■ Exercise goal:
Output the data below in full, character for character.

■ Source data:
........

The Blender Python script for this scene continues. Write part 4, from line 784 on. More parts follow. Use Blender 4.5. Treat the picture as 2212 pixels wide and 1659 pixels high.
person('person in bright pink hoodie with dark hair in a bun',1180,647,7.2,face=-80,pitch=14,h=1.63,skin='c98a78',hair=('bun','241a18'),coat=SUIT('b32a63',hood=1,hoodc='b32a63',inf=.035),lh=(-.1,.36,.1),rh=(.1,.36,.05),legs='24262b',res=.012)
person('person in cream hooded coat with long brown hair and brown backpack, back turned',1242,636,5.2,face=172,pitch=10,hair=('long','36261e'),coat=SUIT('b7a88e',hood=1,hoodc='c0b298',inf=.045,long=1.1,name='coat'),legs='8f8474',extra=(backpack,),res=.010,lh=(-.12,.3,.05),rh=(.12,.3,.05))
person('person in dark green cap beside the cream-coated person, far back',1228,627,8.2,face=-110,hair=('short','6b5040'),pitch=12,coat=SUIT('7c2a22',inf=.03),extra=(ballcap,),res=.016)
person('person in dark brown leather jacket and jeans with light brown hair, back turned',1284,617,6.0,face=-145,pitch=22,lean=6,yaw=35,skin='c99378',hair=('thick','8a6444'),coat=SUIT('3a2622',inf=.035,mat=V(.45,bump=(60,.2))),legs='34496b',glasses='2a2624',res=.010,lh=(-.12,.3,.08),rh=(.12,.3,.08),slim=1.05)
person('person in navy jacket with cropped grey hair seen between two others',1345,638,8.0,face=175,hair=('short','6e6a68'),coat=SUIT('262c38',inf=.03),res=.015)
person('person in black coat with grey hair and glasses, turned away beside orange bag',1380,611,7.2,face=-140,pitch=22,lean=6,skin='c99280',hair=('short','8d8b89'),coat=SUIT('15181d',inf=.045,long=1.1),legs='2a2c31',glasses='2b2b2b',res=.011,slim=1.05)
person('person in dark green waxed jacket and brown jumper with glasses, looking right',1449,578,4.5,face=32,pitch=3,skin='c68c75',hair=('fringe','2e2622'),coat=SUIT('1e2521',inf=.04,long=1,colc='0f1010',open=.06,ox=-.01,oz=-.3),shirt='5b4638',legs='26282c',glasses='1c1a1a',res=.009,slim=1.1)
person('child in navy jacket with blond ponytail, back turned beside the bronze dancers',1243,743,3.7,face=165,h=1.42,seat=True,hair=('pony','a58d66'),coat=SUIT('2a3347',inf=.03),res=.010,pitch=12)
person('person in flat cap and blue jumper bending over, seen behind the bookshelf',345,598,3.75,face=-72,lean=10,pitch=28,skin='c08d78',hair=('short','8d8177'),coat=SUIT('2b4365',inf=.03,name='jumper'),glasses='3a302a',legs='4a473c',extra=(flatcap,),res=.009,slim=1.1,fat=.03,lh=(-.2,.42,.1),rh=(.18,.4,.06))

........

■ Final answer:
The Blender Python script for this scene continues. Write part 4, from line 784 on. More parts follow. Use Blender 4.5. Treat the picture as 2212 pixels wide and 1659 pixels high.
person('person in bright pink hoodie with dark hair in a bun',1180,647,7.2,face=-80,pitch=14,h=1.63,skin='c98a78',hair=('bun','241a18'),coat=SUIT('b32a63',hood=1,hoodc='b32a63',inf=.035),lh=(-.1,.36,.1),rh=(.1,.36,.05),legs='24262b',res=.012)
person('person in cream hooded coat with long brown hair and brown backpack, back turned',1242,636,5.2,face=172,pitch=10,hair=('long','36261e'),coat=SUIT('b7a88e',hood=1,hoodc='c0b298',inf=.045,long=1.1,name='coat'),legs='8f8474',extra=(backpack,),res=.010,lh=(-.12,.3,.05),rh=(.12,.3,.05))
person('person in dark green cap beside the cream-coated person, far back',1228,627,8.2,face=-110,hair=('short','6b5040'),pitch=12,coat=SUIT('7c2a22',inf=.03),extra=(ballcap,),res=.016)
person('person in dark brown leather jacket and jeans with light brown hair, back turned',1284,617,6.0,face=-145,pitch=22,lean=6,yaw=35,skin='c99378',hair=('thick','8a6444'),coat=SUIT('3a2622',inf=.035,mat=V(.45,bump=(60,.2))),legs='34496b',glasses='2a2624',res=.010,lh=(-.12,.3,.08),rh=(.12,.3,.08),slim=1.05)
person('person in navy jacket with cropped grey hair seen between two others',1345,638,8.0,face=175,hair=('short','6e6a68'),coat=SUIT('262c38',inf=.03),res=.015)
person('person in black coat with grey hair and glasses, turned away beside orange bag',1380,611,7.2,face=-140,pitch=22,lean=6,skin='c99280',hair=('short','8d8b89'),coat=SUIT('15181d',inf=.045,long=1.1),legs='2a2c31',glasses='2b2b2b',res=.011,slim=1.05)
person('person in dark green waxed jacket and brown jumper with glasses, looking right',1449,578,4.5,face=32,pitch=3,skin='c68c75',hair=('fringe','2e2622'),coat=SUIT('1e2521',inf=.04,long=1,colc='0f1010',open=.06,ox=-.01,oz=-.3),shirt='5b4638',legs='26282c',glasses='1c1a1a',res=.009,slim=1.1)
person('child in navy jacket with blond ponytail, back turned beside the bronze dancers',1243,743,3.7,face=165,h=1.42,seat=True,hair=('pony','a58d66'),coat=SUIT('2a3347',inf=.03),res=.010,pitch=12)
person('person in flat cap and blue jumper bending over, seen behind the bookshelf',345,598,3.75,face=-72,lean=10,pitch=28,skin='c08d78',hair=('short','8d8177'),coat=SUIT('2b4365',inf=.03,name='jumper'),glasses='3a302a',legs='4a473c',extra=(flatcap,),res=.009,slim=1.1,fat=.03,lh=(-.2,.42,.1),rh=(.18,.4,.06))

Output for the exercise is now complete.